Хачкар на кладбище в Норадузе.
Я полюбил линии и узоры этих каменных памятников. Каждый из них был одновременно и сложным и четким — таким же, как и сами армяне. Здесь, в Норадузе, их было много сотен. Их обработанные поверхности обросли лишайником, а время накренило их цоколи, придав каждому странное, живое выражение. Я бродил между хачкарами и чувствовал себя призраком, затесавшимся среди оживленно беседующих семей, оказывающих знаки уважения пожилым строгим матронам.
Нагнувшись, чтобы рассмотреть получше одно из обветренных надгробий, я различил барельеф: две фигуры, выгравированные на камне. Это были муж и жена, державшие тот же самый символ вечности, который я видел в музее Дилижана. Эта арийская патера с вращающимися сегментами так же, как и крест, прочно вошла в армянскую иконографию: почему-то каждое биение языческого сердца Армении несказанно радовало меня.
Саркофаг супружеской пары с изображением символа вечности в руках, кладбище в Норадузе.
— Ни мяса, ни горючего, ни еды! Это все вы, русские, забрали.
Обернувшись, я оказался лицом к лицу с разъяренной женщиной и ее тремя овцами.
— Я не русский.
— У меня остались только мои овцы. Вы пришли, чтобы и их забрать?
Я заверил ее, что ничего подобного.
— Вор! Русский!
— Послушайте, я не русский, и мне не нужны ваши овцы. Она изумленно вздернула голову:
— Почему вы говорите по-армянски, вы, русский?
На другом конце кладбища находился серый навес. Оттуда доносилась странная механическая погребальная музыка из шести нот: внутри стоял камнерезный станок с шестью лезвиями, медленно вращающимися вокруг каменной плиты. Повсюду лежала каменная пыль: она густо покрывала пол и припорошила брови рабочего, который вытаскивал очередной большой блок. Увидев меня, человек, тяжело ступая в пыли, нажал на рычажок, и машина остановилась. Он показал мне несколько готовых хачкаров, но они были слишком совершенны, им не хватало легкого искажения симметрии, всегда присутствовавшего в тех, средневековых. Однако, бесспорно, под этим небольшим навесом работа кипела, как нигде во всей республике: ни нехватка топлива, ни блокада, ни экономический крах не могли помешать армянам оказывать знаки почитания своим умершим.

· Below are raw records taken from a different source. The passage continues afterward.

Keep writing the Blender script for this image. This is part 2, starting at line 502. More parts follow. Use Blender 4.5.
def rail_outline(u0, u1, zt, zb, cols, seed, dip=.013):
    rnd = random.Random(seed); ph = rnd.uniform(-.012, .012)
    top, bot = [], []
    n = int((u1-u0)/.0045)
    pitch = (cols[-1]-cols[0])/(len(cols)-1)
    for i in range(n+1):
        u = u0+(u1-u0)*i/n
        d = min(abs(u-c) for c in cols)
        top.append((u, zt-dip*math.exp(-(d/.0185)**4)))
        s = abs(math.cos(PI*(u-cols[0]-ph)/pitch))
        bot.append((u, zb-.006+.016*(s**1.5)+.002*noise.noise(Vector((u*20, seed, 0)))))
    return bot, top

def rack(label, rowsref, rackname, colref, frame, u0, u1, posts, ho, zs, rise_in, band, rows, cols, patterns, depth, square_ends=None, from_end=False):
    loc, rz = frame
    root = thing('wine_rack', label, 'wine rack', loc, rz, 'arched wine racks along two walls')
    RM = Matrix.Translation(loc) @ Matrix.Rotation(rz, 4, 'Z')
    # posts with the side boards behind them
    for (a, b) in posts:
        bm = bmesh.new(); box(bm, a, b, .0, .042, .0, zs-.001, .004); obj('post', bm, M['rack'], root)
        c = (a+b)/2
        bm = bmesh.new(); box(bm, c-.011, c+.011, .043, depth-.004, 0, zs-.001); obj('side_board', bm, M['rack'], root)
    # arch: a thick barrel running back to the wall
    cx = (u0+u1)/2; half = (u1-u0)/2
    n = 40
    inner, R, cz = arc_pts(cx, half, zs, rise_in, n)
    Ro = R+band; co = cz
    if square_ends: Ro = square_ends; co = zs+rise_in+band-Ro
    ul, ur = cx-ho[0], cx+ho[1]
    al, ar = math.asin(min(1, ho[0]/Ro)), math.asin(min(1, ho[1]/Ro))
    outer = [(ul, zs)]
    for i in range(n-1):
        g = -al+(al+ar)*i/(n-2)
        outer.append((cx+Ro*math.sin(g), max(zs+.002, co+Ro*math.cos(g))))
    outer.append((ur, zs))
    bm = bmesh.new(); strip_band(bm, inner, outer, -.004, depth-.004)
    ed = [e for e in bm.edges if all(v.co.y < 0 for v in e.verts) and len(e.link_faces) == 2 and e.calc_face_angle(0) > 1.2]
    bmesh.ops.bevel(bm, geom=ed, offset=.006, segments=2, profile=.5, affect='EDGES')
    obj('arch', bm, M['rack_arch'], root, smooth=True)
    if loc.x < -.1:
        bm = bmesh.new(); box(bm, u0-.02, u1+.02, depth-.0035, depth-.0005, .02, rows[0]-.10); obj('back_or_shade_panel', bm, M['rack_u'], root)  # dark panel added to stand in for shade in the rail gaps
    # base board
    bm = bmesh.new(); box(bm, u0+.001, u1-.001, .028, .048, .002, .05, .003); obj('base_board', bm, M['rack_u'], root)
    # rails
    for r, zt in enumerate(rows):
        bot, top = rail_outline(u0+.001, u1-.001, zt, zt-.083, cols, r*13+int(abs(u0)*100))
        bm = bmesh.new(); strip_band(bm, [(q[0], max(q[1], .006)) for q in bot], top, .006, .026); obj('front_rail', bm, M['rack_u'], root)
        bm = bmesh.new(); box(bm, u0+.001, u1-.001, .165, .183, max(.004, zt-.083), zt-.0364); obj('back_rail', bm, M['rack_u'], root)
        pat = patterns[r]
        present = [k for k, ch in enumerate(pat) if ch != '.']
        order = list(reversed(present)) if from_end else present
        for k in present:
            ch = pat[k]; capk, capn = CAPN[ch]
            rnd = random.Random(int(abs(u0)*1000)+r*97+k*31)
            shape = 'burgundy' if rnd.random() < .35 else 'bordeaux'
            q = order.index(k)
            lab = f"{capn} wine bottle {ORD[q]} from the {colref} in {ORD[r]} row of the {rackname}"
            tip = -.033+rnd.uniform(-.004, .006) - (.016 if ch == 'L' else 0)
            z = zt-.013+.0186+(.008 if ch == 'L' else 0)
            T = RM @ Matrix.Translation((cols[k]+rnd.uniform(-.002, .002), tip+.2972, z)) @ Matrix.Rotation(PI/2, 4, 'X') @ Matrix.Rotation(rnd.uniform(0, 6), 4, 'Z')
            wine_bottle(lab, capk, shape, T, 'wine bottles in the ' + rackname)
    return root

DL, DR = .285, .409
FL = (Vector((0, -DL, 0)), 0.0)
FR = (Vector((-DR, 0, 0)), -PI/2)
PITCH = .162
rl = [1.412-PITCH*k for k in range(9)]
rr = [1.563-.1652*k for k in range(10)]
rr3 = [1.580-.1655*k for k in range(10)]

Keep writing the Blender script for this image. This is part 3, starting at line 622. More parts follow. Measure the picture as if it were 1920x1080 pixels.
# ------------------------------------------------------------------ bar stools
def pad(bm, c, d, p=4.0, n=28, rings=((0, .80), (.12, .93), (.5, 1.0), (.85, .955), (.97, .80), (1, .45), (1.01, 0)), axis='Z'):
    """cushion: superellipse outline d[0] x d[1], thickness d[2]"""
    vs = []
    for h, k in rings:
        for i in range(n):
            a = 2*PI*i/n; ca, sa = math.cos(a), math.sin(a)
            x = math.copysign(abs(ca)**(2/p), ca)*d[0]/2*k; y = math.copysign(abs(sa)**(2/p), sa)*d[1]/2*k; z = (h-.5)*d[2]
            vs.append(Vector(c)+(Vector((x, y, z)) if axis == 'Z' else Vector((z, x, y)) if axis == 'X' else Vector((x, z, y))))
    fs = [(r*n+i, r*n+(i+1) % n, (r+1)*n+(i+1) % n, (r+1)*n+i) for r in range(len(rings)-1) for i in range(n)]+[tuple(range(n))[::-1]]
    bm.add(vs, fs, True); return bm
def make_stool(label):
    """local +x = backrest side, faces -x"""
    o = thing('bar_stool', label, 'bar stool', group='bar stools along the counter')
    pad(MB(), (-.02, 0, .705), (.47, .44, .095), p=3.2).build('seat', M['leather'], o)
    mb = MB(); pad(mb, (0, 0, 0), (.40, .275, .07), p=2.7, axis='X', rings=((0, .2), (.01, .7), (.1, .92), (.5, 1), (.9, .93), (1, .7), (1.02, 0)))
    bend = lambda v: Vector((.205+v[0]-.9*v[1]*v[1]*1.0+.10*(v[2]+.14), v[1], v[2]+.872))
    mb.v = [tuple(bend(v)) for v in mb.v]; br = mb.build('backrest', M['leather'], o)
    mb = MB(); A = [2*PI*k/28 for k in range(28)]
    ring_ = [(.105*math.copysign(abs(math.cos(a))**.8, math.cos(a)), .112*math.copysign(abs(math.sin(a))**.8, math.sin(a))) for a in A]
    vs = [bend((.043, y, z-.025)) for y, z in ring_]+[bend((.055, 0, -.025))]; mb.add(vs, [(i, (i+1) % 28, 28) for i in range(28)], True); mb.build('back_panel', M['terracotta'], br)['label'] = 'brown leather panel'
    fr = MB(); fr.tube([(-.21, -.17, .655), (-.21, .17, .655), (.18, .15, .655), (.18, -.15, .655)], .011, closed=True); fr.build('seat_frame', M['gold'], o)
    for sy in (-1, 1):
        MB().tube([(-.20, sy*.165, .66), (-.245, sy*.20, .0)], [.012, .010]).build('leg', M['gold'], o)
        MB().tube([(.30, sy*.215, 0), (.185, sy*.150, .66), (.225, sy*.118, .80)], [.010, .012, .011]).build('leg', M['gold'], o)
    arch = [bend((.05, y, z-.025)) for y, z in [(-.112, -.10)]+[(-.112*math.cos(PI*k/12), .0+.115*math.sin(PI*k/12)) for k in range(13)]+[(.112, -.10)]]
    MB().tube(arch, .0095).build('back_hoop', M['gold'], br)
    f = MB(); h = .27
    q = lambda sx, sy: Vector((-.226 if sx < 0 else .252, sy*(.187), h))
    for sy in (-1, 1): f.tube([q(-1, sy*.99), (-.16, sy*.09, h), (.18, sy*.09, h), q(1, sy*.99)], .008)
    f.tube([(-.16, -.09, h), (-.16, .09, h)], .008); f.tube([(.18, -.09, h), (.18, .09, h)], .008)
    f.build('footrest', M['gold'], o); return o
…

Я спросил, сколько они стоят.
— Для вашей матери или, может быть, отца?
— Нет-нет. Я просто интересуюсь.
— Вот эти, возможно, тысяч двадцать. Если заказывать специально, то дороже.
Человеку, прежде чем покидать этот свет, подсчитал я, следует потерпеть лет пять, а иначе такую сумму заработать не удастся.
Я вышел с кладбищенского двора к озеру. Вечер принес с собой еще большую ясность, и я смотрел на горы в обрамлении полосы облаков. Здесь, после месяца пребывания в Армении, обойдя половину берегов озера Севан, я прошел половину территории республики. К югу лежала область Зангезур, вклинившаяся между Нахиджеваном и Азербайджаном — между врагами. Жители этих гор никогда не сдавались.
Когда здесь правили персы, они просто умыли руки, объявив эту неспокойную область и заодно Карабах полуавтономной сатрапией. Через несколько дней я доберусь до Зангезура, но по пути мне бы очень хотелось разыскать семью Паруйра Севака, который был величайшим поэтом современной Армении.